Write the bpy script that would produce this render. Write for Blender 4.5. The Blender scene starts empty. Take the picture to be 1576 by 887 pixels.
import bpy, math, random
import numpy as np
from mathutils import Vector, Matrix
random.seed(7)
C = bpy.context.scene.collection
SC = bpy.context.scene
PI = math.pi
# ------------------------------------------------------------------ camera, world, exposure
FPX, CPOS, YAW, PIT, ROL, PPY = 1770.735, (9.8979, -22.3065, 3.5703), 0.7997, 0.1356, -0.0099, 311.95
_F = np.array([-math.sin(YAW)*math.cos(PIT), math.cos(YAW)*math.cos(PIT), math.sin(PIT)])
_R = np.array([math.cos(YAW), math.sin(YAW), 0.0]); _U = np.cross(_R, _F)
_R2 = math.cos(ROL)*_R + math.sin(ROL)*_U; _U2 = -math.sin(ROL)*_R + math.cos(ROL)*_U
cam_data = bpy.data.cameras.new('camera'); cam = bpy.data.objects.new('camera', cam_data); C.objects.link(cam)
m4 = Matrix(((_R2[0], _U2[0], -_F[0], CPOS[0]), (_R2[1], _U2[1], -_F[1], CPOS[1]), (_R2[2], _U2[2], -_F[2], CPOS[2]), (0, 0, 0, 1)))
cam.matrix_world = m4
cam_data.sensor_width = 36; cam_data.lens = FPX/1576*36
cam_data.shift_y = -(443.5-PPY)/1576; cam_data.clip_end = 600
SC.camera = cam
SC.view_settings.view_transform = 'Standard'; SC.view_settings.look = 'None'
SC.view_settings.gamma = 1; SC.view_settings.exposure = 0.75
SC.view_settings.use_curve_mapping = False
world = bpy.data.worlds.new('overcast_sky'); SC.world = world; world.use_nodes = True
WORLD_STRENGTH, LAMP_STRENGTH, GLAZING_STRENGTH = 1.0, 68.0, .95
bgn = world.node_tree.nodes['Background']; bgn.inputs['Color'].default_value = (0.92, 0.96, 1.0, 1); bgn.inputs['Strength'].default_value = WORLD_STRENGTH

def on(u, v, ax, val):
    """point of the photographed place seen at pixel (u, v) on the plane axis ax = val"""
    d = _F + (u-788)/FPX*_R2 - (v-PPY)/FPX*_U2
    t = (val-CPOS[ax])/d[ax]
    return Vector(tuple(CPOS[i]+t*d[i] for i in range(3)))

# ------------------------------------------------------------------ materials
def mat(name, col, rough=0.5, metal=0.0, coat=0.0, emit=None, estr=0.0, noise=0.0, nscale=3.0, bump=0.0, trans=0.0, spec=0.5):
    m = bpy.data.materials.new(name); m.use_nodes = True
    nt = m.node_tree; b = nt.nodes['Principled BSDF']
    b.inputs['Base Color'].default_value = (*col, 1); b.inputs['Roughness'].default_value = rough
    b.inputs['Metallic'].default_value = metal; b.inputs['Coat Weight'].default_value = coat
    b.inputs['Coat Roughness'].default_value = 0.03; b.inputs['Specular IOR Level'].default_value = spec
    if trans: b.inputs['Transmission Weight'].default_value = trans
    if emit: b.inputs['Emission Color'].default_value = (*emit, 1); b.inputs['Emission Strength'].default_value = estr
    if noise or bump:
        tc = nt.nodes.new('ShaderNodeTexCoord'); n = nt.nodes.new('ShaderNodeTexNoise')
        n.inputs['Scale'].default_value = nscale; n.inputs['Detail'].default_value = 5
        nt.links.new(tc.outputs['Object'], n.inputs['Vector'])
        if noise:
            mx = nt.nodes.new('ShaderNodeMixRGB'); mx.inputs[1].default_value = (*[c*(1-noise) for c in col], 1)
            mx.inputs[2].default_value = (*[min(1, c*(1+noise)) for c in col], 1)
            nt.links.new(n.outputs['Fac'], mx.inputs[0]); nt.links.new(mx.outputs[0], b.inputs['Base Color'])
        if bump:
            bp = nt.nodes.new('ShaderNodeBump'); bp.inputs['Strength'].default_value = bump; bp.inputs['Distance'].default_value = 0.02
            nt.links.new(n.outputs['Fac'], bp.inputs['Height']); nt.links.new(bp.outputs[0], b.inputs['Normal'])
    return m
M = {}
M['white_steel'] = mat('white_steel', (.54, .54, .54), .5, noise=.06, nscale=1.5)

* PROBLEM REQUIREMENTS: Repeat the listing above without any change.

* RESPONSE FOR THIS EXERCISE:
Write the bpy script that would produce this render. Write for Blender 4.5. The Blender scene starts empty. Take the picture to be 1576 by 887 pixels.
import bpy, math, random
import numpy as np
from mathutils import Vector, Matrix
random.seed(7)
C = bpy.context.scene.collection
SC = bpy.context.scene
PI = math.pi
# ------------------------------------------------------------------ camera, world, exposure
FPX, CPOS, YAW, PIT, ROL, PPY = 1770.735, (9.8979, -22.3065, 3.5703), 0.7997, 0.1356, -0.0099, 311.95
_F = np.array([-math.sin(YAW)*math.cos(PIT), math.cos(YAW)*math.cos(PIT), math.sin(PIT)])
_R = np.array([math.cos(YAW), math.sin(YAW), 0.0]); _U = np.cross(_R, _F)
_R2 = math.cos(ROL)*_R + math.sin(ROL)*_U; _U2 = -math.sin(ROL)*_R + math.cos(ROL)*_U
cam_data = bpy.data.cameras.new('camera'); cam = bpy.data.objects.new('camera', cam_data); C.objects.link(cam)
m4 = Matrix(((_R2[0], _U2[0], -_F[0], CPOS[0]), (_R2[1], _U2[1], -_F[1], CPOS[1]), (_R2[2], _U2[2], -_F[2], CPOS[2]), (0, 0, 0, 1)))
cam.matrix_world = m4
cam_data.sensor_width = 36; cam_data.lens = FPX/1576*36
cam_data.shift_y = -(443.5-PPY)/1576; cam_data.clip_end = 600
SC.camera = cam
SC.view_settings.view_transform = 'Standard'; SC.view_settings.look = 'None'
SC.view_settings.gamma = 1; SC.view_settings.exposure = 0.75
SC.view_settings.use_curve_mapping = False
world = bpy.data.worlds.new('overcast_sky'); SC.world = world; world.use_nodes = True
WORLD_STRENGTH, LAMP_STRENGTH, GLAZING_STRENGTH = 1.0, 68.0, .95
bgn = world.node_tree.nodes['Background']; bgn.inputs['Color'].default_value = (0.92, 0.96, 1.0, 1); bgn.inputs['Strength'].default_value = WORLD_STRENGTH

def on(u, v, ax, val):
    """point of the photographed place seen at pixel (u, v) on the plane axis ax = val"""
    d = _F + (u-788)/FPX*_R2 - (v-PPY)/FPX*_U2
    t = (val-CPOS[ax])/d[ax]
    return Vector(tuple(CPOS[i]+t*d[i] for i in range(3)))

# ------------------------------------------------------------------ materials
def mat(name, col, rough=0.5, metal=0.0, coat=0.0, emit=None, estr=0.0, noise=0.0, nscale=3.0, bump=0.0, trans=0.0, spec=0.5):
    m = bpy.data.materials.new(name); m.use_nodes = True
    nt = m.node_tree; b = nt.nodes['Principled BSDF']
    b.inputs['Base Color'].default_value = (*col, 1); b.inputs['Roughness'].default_value = rough
    b.inputs['Metallic'].default_value = metal; b.inputs['Coat Weight'].default_value = coat
    b.inputs['Coat Roughness'].default_value = 0.03; b.inputs['Specular IOR Level'].default_value = spec
    if trans: b.inputs['Transmission Weight'].default_value = trans
    if emit: b.inputs['Emission Color'].default_value = (*emit, 1); b.inputs['Emission Strength'].default_value = estr
    if noise or bump:
        tc = nt.nodes.new('ShaderNodeTexCoord'); n = nt.nodes.new('ShaderNodeTexNoise')
        n.inputs['Scale'].default_value = nscale; n.inputs['Detail'].default_value = 5
        nt.links.new(tc.outputs['Object'], n.inputs['Vector'])
        if noise:
            mx = nt.nodes.new('ShaderNodeMixRGB'); mx.inputs[1].default_value = (*[c*(1-noise) for c in col], 1)
            mx.inputs[2].default_value = (*[min(1, c*(1+noise)) for c in col], 1)
            nt.links.new(n.outputs['Fac'], mx.inputs[0]); nt.links.new(mx.outputs[0], b.inputs['Base Color'])
        if bump:
            bp = nt.nodes.new('ShaderNodeBump'); bp.inputs['Strength'].default_value = bump; bp.inputs['Distance'].default_value = 0.02
            nt.links.new(n.outputs['Fac'], bp.inputs['Height']); nt.links.new(bp.outputs[0], b.inputs['Normal'])
    return m
M = {}
M['white_steel'] = mat('white_steel', (.54, .54, .54), .5, noise=.06, nscale=1.5)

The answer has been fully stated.